INFORMATION PROVIDED.

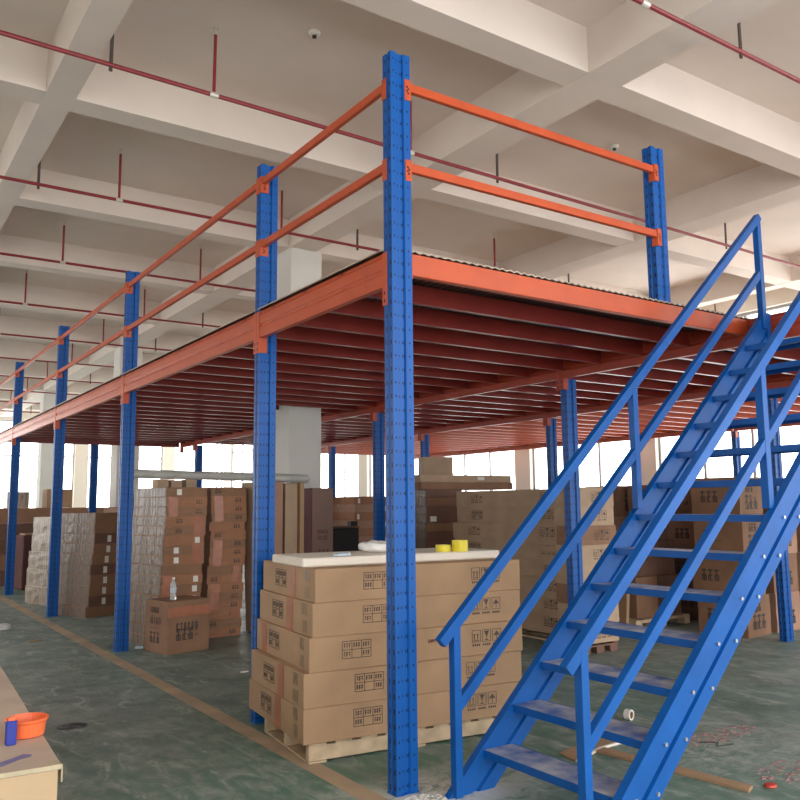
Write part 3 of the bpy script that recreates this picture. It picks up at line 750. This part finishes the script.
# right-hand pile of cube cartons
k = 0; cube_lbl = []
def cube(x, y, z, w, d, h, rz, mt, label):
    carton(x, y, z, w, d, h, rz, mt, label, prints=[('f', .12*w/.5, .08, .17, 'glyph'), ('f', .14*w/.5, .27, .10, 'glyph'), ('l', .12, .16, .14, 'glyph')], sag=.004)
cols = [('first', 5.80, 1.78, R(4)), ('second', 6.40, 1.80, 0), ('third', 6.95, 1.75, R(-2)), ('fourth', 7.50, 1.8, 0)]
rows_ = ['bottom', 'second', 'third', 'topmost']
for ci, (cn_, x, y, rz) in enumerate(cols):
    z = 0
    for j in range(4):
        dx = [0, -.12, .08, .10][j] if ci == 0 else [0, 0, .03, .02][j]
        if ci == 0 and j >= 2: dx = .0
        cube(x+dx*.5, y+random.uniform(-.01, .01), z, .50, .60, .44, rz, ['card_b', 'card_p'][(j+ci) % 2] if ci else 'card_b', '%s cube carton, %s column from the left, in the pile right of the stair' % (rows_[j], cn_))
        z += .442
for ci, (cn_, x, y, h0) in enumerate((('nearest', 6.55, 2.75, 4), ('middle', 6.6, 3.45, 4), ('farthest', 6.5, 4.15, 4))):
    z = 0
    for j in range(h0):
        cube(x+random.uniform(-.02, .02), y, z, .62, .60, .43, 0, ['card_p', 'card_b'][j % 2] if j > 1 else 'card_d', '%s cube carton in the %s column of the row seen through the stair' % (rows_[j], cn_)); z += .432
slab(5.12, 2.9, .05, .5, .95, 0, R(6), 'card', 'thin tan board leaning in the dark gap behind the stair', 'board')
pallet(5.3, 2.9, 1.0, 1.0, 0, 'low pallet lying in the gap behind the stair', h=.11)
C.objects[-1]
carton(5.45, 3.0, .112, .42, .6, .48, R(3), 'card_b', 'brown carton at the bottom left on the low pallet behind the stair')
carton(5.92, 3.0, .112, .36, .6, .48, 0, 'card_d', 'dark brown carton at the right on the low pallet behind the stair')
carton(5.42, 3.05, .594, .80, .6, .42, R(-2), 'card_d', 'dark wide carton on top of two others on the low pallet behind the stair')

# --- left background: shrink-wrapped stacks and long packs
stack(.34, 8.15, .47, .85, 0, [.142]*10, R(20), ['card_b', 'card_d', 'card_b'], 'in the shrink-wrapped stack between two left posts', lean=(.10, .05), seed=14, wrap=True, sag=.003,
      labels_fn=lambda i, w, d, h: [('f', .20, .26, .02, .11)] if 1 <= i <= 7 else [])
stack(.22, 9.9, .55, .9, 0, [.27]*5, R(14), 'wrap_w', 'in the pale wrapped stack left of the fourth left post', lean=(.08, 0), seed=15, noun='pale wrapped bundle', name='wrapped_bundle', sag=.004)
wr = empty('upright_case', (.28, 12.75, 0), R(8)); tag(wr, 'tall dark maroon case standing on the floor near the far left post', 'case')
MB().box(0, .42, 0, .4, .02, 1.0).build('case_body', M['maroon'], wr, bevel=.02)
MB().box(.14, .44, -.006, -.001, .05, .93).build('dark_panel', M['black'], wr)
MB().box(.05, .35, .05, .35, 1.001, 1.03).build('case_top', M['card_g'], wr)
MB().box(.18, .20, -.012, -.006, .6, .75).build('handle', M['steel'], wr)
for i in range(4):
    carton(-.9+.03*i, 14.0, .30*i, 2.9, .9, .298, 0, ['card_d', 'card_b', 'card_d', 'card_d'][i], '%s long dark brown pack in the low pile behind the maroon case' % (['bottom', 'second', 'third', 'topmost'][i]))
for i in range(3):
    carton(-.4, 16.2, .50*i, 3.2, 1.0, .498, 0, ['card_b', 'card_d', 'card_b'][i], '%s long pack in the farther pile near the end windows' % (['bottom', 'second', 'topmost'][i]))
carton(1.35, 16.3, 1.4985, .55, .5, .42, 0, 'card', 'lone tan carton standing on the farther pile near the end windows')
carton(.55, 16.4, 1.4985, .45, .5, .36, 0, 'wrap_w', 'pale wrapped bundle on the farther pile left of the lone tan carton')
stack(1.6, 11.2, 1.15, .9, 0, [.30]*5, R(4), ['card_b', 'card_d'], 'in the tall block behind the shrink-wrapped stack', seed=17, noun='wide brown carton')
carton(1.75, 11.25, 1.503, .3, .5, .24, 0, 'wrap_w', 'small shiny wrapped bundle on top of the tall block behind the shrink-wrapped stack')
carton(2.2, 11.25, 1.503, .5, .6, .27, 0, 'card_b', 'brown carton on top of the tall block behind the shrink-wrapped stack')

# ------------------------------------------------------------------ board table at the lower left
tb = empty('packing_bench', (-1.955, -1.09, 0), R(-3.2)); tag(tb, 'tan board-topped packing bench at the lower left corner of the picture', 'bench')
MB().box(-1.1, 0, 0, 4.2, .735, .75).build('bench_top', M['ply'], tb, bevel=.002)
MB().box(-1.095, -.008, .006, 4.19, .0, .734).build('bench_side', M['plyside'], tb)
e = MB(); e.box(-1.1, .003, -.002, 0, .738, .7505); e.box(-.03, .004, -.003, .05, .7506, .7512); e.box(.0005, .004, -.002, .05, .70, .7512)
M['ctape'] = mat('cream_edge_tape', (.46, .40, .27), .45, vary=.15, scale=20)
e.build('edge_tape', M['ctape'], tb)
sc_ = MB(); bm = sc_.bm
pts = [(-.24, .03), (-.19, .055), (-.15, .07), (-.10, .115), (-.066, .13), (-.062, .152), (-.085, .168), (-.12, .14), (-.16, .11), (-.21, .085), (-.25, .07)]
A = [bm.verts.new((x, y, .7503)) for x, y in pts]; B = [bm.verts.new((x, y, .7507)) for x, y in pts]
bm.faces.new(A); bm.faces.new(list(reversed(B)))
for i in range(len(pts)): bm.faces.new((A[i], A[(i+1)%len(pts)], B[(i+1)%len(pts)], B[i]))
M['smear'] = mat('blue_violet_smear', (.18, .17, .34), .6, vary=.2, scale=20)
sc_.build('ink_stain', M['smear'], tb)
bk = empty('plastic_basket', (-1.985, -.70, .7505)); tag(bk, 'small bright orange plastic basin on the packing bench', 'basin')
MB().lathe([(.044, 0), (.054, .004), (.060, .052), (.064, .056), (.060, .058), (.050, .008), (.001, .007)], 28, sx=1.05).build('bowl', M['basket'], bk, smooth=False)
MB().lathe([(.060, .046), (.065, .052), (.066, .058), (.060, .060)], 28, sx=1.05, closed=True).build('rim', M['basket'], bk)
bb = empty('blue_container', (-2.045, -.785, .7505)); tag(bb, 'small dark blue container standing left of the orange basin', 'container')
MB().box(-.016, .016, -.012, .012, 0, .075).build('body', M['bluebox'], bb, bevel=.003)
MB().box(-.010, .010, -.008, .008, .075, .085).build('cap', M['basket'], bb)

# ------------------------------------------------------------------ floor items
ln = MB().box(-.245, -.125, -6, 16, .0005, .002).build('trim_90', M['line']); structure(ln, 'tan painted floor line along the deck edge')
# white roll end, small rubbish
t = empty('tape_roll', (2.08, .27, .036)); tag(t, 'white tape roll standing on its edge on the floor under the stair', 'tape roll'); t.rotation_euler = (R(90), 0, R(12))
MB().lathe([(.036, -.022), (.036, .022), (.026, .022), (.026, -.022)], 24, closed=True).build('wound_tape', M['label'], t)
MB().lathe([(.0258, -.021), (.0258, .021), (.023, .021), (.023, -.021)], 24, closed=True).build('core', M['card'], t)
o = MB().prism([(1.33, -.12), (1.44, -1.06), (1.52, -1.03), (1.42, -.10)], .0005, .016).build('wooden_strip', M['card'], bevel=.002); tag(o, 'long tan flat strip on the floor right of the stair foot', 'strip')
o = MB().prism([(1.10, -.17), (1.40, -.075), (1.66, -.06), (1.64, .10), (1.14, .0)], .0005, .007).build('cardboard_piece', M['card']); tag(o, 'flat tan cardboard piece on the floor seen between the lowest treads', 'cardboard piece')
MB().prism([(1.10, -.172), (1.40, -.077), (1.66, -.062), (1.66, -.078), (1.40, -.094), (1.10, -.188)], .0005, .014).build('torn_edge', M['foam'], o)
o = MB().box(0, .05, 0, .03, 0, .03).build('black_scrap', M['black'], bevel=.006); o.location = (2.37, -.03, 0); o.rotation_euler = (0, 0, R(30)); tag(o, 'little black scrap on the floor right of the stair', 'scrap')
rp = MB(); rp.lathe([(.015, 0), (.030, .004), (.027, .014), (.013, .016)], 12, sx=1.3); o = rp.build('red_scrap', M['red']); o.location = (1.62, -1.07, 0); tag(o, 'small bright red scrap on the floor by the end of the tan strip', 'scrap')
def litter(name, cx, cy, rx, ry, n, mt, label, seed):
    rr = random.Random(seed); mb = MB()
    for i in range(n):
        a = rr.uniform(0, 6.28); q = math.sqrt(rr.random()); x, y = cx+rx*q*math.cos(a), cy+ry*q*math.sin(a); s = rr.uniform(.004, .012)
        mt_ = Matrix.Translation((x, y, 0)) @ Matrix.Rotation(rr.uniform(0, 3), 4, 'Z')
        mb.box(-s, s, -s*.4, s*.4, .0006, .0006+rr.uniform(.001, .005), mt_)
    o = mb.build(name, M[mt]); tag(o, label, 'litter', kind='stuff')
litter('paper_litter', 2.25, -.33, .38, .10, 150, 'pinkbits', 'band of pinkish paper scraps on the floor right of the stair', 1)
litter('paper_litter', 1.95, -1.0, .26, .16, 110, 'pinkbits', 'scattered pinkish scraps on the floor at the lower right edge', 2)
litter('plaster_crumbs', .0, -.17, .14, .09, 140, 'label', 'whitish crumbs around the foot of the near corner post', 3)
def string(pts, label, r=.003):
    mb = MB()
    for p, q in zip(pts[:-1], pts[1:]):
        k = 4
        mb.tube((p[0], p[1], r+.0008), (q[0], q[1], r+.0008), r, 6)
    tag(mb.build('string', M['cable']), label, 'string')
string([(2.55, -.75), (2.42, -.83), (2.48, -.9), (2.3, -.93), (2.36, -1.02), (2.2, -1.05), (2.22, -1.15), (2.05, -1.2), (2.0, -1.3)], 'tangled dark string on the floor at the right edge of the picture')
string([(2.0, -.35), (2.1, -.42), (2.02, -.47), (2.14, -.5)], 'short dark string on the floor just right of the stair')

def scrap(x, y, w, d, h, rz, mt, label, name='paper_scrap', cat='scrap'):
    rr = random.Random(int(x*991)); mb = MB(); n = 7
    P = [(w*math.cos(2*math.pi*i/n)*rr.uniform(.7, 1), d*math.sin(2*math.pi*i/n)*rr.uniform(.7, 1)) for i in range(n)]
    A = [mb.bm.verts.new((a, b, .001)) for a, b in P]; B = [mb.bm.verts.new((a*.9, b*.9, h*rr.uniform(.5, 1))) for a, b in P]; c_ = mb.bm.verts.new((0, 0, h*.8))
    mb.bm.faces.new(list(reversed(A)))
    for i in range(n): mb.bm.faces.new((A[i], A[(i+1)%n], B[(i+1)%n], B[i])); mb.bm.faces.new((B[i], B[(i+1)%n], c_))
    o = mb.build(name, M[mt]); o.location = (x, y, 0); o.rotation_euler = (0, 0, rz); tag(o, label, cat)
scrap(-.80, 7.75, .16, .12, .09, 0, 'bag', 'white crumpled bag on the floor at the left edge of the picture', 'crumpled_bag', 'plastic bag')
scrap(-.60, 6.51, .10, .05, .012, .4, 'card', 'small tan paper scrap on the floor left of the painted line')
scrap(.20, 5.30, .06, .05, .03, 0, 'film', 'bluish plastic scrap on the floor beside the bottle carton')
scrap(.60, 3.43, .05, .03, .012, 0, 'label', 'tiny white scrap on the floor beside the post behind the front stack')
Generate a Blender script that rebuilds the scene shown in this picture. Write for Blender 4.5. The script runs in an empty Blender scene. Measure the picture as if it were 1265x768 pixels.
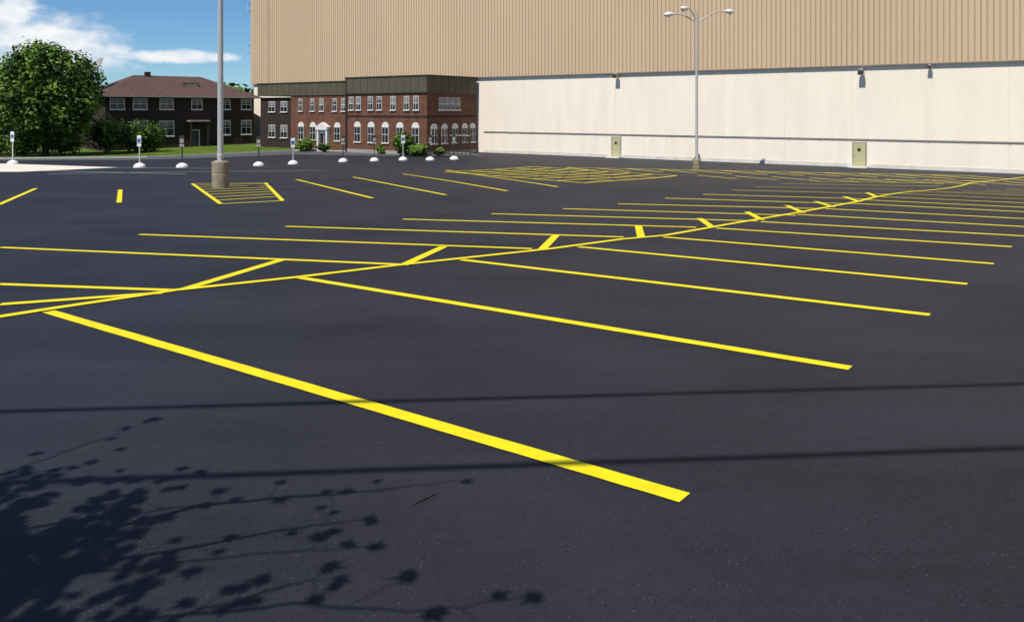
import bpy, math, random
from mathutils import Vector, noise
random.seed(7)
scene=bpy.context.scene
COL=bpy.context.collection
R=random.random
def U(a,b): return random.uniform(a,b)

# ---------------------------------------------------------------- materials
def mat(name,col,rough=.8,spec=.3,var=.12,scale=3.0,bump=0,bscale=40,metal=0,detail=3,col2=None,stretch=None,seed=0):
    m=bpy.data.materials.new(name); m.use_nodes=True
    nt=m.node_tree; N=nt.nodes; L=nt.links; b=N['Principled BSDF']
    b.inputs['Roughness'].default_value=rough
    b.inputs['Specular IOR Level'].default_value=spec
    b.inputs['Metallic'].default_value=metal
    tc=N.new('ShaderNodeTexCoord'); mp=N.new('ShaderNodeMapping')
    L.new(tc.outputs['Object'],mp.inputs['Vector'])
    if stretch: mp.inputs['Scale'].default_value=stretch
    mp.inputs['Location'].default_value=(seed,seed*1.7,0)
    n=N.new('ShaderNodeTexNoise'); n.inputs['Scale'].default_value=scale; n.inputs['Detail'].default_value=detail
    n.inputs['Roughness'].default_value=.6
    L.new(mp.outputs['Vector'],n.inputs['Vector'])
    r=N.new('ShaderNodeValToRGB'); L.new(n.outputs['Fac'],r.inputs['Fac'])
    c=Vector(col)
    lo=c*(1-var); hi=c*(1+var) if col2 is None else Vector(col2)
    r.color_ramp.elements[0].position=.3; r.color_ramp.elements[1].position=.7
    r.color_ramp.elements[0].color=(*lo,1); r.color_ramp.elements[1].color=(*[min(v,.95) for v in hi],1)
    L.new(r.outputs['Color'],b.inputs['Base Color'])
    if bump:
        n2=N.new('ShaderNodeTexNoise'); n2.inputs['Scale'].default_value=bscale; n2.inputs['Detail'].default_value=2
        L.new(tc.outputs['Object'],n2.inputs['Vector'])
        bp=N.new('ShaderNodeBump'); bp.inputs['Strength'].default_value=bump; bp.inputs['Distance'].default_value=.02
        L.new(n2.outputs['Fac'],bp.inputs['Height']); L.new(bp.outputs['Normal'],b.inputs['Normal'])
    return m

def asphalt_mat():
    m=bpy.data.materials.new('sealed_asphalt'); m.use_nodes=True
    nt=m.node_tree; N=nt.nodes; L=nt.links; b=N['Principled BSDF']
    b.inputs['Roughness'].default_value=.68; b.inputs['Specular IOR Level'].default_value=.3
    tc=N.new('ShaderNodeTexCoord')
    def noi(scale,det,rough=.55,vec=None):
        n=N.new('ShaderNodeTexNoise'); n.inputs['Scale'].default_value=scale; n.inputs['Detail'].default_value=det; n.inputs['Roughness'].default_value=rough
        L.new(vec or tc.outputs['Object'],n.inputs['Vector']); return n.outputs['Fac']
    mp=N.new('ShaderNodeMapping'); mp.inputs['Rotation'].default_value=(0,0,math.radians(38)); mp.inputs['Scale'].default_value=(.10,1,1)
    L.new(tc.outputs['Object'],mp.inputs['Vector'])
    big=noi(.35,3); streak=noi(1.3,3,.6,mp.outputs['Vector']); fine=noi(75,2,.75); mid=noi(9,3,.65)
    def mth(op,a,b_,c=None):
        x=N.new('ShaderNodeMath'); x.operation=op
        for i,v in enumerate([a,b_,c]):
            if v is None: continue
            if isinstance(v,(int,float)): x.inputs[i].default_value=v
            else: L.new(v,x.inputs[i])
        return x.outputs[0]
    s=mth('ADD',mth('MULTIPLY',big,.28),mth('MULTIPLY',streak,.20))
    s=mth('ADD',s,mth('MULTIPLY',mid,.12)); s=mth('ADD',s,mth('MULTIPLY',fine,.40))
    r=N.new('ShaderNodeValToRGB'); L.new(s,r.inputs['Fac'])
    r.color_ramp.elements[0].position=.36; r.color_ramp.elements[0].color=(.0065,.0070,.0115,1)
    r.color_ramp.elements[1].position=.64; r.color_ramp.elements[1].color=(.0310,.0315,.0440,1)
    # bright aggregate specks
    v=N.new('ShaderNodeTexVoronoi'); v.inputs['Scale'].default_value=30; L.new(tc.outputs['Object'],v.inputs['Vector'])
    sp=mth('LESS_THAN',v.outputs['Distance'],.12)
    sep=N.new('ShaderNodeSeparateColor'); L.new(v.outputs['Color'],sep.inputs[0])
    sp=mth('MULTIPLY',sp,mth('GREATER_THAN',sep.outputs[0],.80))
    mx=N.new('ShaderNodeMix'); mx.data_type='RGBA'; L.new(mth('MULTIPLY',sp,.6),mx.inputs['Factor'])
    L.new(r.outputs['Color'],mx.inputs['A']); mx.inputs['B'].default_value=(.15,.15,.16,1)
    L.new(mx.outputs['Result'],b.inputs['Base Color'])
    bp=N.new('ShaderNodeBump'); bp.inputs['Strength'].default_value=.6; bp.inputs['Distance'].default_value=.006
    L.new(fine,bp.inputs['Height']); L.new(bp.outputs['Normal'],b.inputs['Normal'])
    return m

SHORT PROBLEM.
Repeat, word for word, only the lines from the line holding "carton(5.45, 3.0, .112, .42, .6, .48, R(3), 'card_b', 'brown" through the line holding "carton(5.42, 3.05, .594, .80, .6, .42, R(-2), 'card_d', 'dark", with both of those lines included.

SOLUTION.
carton(5.45, 3.0, .112, .42, .6, .48, R(3), 'card_b', 'brown carton at the bottom left on the low pallet behind the stair')
carton(5.92, 3.0, .112, .36, .6, .48, 0, 'card_d', 'dark brown carton at the right on the low pallet behind the stair')
carton(5.42, 3.05, .594, .80, .6, .42, R(-2), 'card_d', 'dark wide carton on top of two others on the low pallet behind the stair')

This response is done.